The academic discipline of consumer research continues to develop and grow. Many recent trends offer to enrich and enliven the field in almost endless ways, and a renewed sense of the field’s scope and direction has been proposed recently (Deighton et al. 2010; MacInnis and Folkes 2010). Such future-looking views are needed to advance the field. It has been 21 years since Hoffman and Holbrook (1993) published their bibliometric study of the Journal of Consumer Research (JCR) that helped to solidify the unique contributors and intellectual structure of consumer research. This provided a foundational understanding of influential consumer research that set the tone until today. More recently, an examination of 20 years of research highlighted the emergence of “consumer culture theory” (Arnould and Thompson 2005, 868). However, uncertainty about the future direction and unique contribution of consumer research is ever present. As such, our understanding of its intellectual structure as a field requires a fresh take on the uniquely important and significant theoretical perspectives in the domain.

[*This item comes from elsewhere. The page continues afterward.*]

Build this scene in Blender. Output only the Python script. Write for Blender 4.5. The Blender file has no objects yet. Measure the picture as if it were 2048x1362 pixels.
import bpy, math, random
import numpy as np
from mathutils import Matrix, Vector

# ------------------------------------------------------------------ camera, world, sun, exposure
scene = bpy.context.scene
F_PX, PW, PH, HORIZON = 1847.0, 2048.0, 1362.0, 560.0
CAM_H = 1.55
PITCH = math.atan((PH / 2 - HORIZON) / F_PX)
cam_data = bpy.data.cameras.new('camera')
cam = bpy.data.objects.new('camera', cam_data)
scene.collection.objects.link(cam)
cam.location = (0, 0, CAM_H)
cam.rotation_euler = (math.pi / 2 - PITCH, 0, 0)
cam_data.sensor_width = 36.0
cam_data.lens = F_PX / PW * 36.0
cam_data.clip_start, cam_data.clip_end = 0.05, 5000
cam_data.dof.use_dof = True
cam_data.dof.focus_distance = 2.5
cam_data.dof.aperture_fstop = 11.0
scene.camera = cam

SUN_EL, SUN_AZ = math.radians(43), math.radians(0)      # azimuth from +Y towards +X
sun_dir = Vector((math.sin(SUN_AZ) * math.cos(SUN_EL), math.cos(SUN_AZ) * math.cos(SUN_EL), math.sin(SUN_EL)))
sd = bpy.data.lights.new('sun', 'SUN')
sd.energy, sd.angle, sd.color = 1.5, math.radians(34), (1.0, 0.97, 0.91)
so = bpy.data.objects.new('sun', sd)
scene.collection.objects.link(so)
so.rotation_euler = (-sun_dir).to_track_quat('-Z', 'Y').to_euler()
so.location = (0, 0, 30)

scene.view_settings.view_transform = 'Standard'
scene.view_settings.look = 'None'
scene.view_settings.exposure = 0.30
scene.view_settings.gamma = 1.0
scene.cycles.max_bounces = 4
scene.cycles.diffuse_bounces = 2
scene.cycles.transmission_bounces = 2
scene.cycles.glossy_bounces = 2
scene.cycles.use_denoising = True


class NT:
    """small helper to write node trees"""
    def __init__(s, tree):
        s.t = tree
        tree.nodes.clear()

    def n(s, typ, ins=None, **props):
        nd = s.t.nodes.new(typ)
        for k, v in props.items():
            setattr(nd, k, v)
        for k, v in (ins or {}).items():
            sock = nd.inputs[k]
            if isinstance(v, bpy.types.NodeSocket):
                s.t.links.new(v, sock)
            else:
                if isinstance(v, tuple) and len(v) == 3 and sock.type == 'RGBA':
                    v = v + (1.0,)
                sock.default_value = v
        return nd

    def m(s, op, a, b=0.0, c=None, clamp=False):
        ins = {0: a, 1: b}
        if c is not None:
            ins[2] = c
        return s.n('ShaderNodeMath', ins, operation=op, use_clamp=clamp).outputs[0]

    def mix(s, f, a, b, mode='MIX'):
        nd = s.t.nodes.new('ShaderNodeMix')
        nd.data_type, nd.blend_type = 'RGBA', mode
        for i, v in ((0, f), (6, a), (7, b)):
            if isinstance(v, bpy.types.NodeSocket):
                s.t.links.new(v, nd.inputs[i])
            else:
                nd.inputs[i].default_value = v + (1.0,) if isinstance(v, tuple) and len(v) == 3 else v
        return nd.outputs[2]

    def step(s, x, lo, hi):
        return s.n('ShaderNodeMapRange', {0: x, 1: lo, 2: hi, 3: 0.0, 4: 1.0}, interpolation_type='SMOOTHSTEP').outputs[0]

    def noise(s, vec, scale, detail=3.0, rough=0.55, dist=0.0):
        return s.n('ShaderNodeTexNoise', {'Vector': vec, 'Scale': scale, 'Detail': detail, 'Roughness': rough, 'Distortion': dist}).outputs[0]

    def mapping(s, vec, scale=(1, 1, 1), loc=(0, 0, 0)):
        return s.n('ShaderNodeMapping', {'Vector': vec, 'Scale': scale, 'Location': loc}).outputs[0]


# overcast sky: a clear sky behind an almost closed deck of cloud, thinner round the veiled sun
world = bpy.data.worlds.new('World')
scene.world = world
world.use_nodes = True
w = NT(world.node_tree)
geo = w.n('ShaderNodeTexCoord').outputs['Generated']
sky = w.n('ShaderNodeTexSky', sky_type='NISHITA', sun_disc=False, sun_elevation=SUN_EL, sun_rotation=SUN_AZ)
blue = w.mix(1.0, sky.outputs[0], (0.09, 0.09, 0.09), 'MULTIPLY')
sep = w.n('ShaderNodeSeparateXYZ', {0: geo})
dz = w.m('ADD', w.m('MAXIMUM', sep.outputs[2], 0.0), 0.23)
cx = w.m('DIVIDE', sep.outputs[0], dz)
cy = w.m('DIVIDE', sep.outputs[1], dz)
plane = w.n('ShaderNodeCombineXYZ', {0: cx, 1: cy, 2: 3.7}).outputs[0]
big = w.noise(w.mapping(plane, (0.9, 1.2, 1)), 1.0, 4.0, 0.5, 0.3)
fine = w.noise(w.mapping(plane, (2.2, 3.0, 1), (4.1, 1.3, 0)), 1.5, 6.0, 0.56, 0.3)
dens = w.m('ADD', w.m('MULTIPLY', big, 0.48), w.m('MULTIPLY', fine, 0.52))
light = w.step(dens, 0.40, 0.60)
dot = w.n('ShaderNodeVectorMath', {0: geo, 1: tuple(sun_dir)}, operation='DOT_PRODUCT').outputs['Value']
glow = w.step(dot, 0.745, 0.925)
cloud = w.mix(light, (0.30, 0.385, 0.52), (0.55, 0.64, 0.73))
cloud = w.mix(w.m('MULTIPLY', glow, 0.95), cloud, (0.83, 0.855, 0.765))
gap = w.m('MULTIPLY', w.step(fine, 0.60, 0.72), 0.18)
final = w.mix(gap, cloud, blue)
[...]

In that spirit, we conduct a complete analysis of all JCR articles from 1998 through 2011. The purpose of this study is to reliably assess and establish the scope and contribution of mainstream consumer research and to offer suggestions concerning promising opportunities and emerging directions based on past research. We base our bibliometric analysis on 27,510 citations from 651 JCR articles and rely on the sociology of philosophies literature to provide a basis for interpreting our findings and offer possible suggestions to researchers. Our study follows the rationale of intellectual historians who seek to identify and track the key networks of ideas that have shaped disciplines over time to provide important information to researchers, editors, reviewers, and academic leaders of a discipline. Collins (1998) stated, “Creativity is not random among individuals, it builds up in intergenerational chains…. The social structure of intellectual attention is fluidly emergent … and can be seen only in retrospective mode” (6, 15). This applies to the advancement of consumer research, as well. Only by examining past contributions in a systematic way can past research contribute to future work. With the study’s limitations in mind, our research offers a review of consumer research that is anchored in multidimensional scaling (MDS) analysis.
Such an approach is important because consumer research has evolved into its own epistemic community of shared knowledge. At the outset, the historical analysis of the discipline has developed over time and has served an important part of the field’s development (Hoffman and Holbrook 1993). For example, Wells (1993) discussed the relative positioning of JCR among the top marketing journals, citing its strong business orientation and its increasingly interdisciplinary nature. Tellis, Chandy, and Ackerman (1999) evaluated JCR and found it historically less diverse than other top marketing journals. In fact, they called for research to determine whether the emerging pattern of diversity using naturalistic inquiry would hold up over time. A rejoinder stated that “JCR articles are more likely to rely on sources that are more conceptually distinct from marketing and business” (Bettencourt and Houston 2001, 313) but called for more research to confirm this claim and to include an expanded time frame. Responding to these expressed concerns and using a conceptual thinking approach critical to the advancement of any research domain (MacInnis 2011), the discipline itself is the object of analysis in this study.